On the school district website it specifically states that the shared decision making committee is required to “publicize in writing to the entire school community each year”.  Nowhere is there a requirement for community members without children in the schools to be included on the committee. 

Even if the composition of the committees has changed now, the composition over the past four years lacked community representation.

 Contrary to the superintendent’s quote in last week’s paper, this soccer field was used through the fall of 2016. 

We have seen it, spoken to people who have used it, and there should be records for the permits for field use.  The field stopped being used because it was no longer offered as a choice to the clubs that apply for permits from the school. 

Can this field be upgraded or improved?  Yes, but once it was marked for destruction, it was not in the best interests of the school to admit it was a used field. 

Having this field available for use can be another source of income for the GNPS.  At the November Board of Eductation meeting, there was a father who was pleading with the school to put more money in their soccer program because there were not adequate fields available. 

After Sunday’s almost all day rain storm, there was not even a puddle in this field on Monday morning. 

Are there bugs outside?  Yes, but this can be remediated. Do we cut down forests because of critters that may annoy us and live inside of them?  No.  Why should a field be marked for destruction at the whim of a homogeneous committee who has no appreciation for the green space in their midst? 

Did you know green space can be conducive to learning?

 Safer Environment:  for whom?  GNN is not fenced in, nor is it a closed campus. 

The administrators put a lot of trust in the students who choose to leave campus for lunch.  Students cut through local yards near and around the school on a regular basis.

We have called up the school to inform them when students have cut class and climbed into the forested area between the homes and school to sit with friends, when students have sprinted across our and our neighbor’s lawns and then crawled under the school fencing. 

Has administration made an effort to discuss the meaning of “trespassing”? 

If anyone has driven down Brokaw Lane between 11:30 and 1 pm, it is not uncommon to see students walking four across in the street.  Do the administrators instruct them on how to behave among their neighbors and how to walk safely? 

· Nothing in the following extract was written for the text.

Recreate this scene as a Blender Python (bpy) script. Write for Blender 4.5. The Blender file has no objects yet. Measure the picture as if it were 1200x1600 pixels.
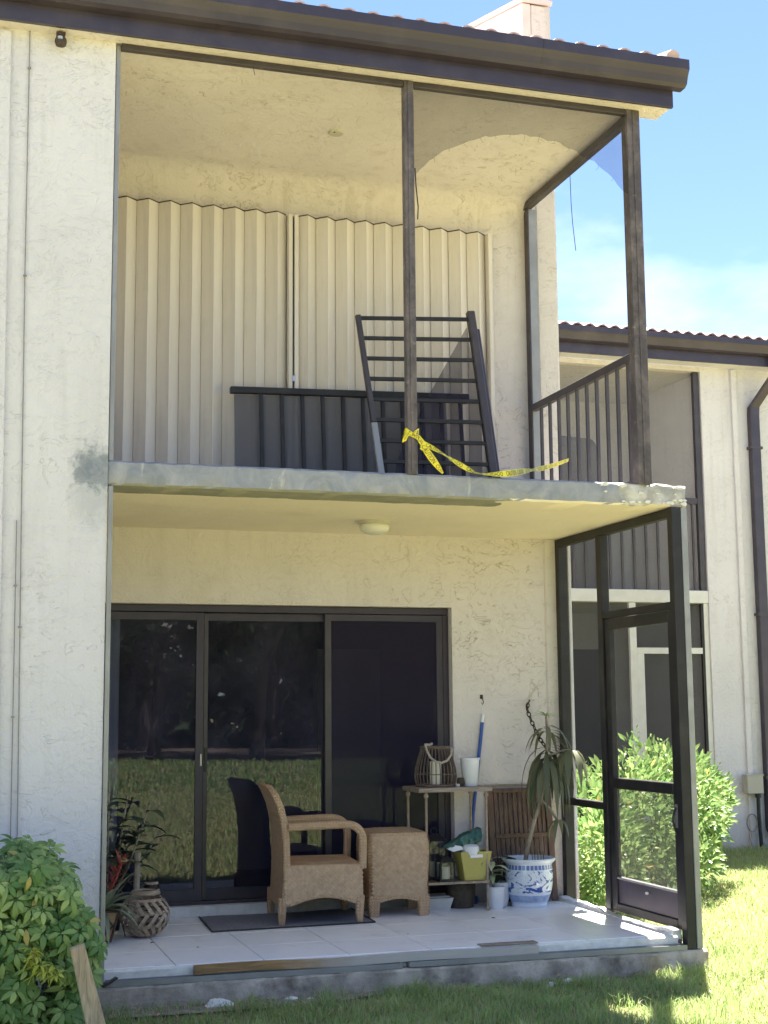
import bpy, bmesh, math, random
import numpy as np
from mathutils import Vector, Matrix
random.seed(7); rng = np.random.default_rng(7)
SC = bpy.context.scene
COL = SC.collection
R = math.radians
V = Vector

# ------------------------------------------------------------------ camera
cam = bpy.data.cameras.new('camera'); camo = bpy.data.objects.new('camera', cam); COL.objects.link(camo)
yaw, pit, rol = 0.3037, 0.1403, -0.0083
fw = V((math.sin(yaw)*math.cos(pit), math.cos(yaw)*math.cos(pit), math.sin(pit)))
rr = V((math.cos(yaw), -math.sin(yaw), 0)); uu = rr.cross(fw)
r2 = rr*math.cos(rol)+uu*math.sin(rol); u2 = uu*math.cos(rol)-rr*math.sin(rol)
camo.matrix_world = Matrix(((r2.x, u2.x, -fw.x, -0.8331), (r2.y, u2.y, -fw.y, -7.7065), (r2.z, u2.z, -fw.z, 1.3755), (0, 0, 0, 1)))
cam.sensor_fit = 'VERTICAL'; cam.sensor_height = 36; cam.lens = 36*2201.74/1600
cam.clip_start = .05; cam.clip_end = 3000
SC.camera = camo

# ------------------------------------------------------------------ sky, sun, exposure
SUNDIR = V((0.152, 0.29, 1.0)).normalized()
world = bpy.data.worlds.new("World"); SC.world = world; world.use_nodes = True
nt = world.node_tree; nt.nodes.clear()
def wn(t): return nt.nodes.new(t)
out = wn('ShaderNodeOutputWorld'); bg = wn('ShaderNodeBackground'); sky = wn('ShaderNodeTexSky')
sky.sky_type = 'NISHITA'; sky.sun_disc = False
sky.sun_elevation = math.asin(SUNDIR.z); sky.sun_rotation = math.atan2(SUNDIR.x, SUNDIR.y)
sky.air_density = 1.0; sky.dust_density = 0.0; sky.altitude = 4500; sky.ozone_density = 1.0
tcw = wn('ShaderNodeTexCoord'); mp = wn('ShaderNodeMapping'); mp.inputs['Scale'].default_value = (1, 1, 2.6)
mp.inputs['Location'].default_value = (1.25, -.86, 1.14)
n1 = wn('ShaderNodeTexNoise'); n1.inputs['Scale'].default_value = 2.0; n1.inputs['Detail'].default_value = 8; n1.inputs['Roughness'].default_value = .55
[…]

So when we are told that administrators feel that having a closed parking lot will be safer, please excuse us if we don’t trust their logic – this does not resolve the above problems.  Perhaps the answer that will solve everything is to make GNN a closed campus. 

Adding a new parking lot on campus does not increase safety, nor does it mean that students will park in it. 

If students want to leave midday, they will still park on the street or in other locales. 

Since you cannot force the students to use the proposed lot, the core argument of the school re. safety is fallacious. 

This problem about safety from the school’s perspective highlights problems with the administration not being able to control students, not parking.

Despite what those who argue about safety say, adding drivers to the streets around the school will decrease safety. 

As has been repeatedly pointed out, adding 97 spots (to the already existing 80) will add 97 young, inexperienced drivers to the streets. 

Whether parking in lots or on the street, they are still driving in the surrounding community, all at the same time in greater traffic with the potential for increased mishaps.  What has your traffic study shown?

One parent at the Monday night meeting condoned the fact that her son parks in a municipal lot during the school day, and complained that he had to move the car midday.  She should be encouraging him to follow rules and park where it is allowed.

The lot she alluded to is one for use for people who use the local businesses, not kids who are tardy.  Her son would not have to worry about moving the car if he parked at the school-owned lot at Parkwood (Walking one-quarter mile for teenagers should not be considered a burden). 

If there are 280 students in the senior grade at GNN, does that mean we need to provide a parking spot for every student?  

With great privilege comes great responsibility:  rather than destroy an ecosystem to satisfy the ever growing needs of a car-driving senior class, let’s step back a little and teach the students that there are no unlimited resources in this world; we need to conserve when we can and cooperate with one another in preserving the environment. 

Encourage the students to understand the need for collaboration to spread our limited resources a longer way.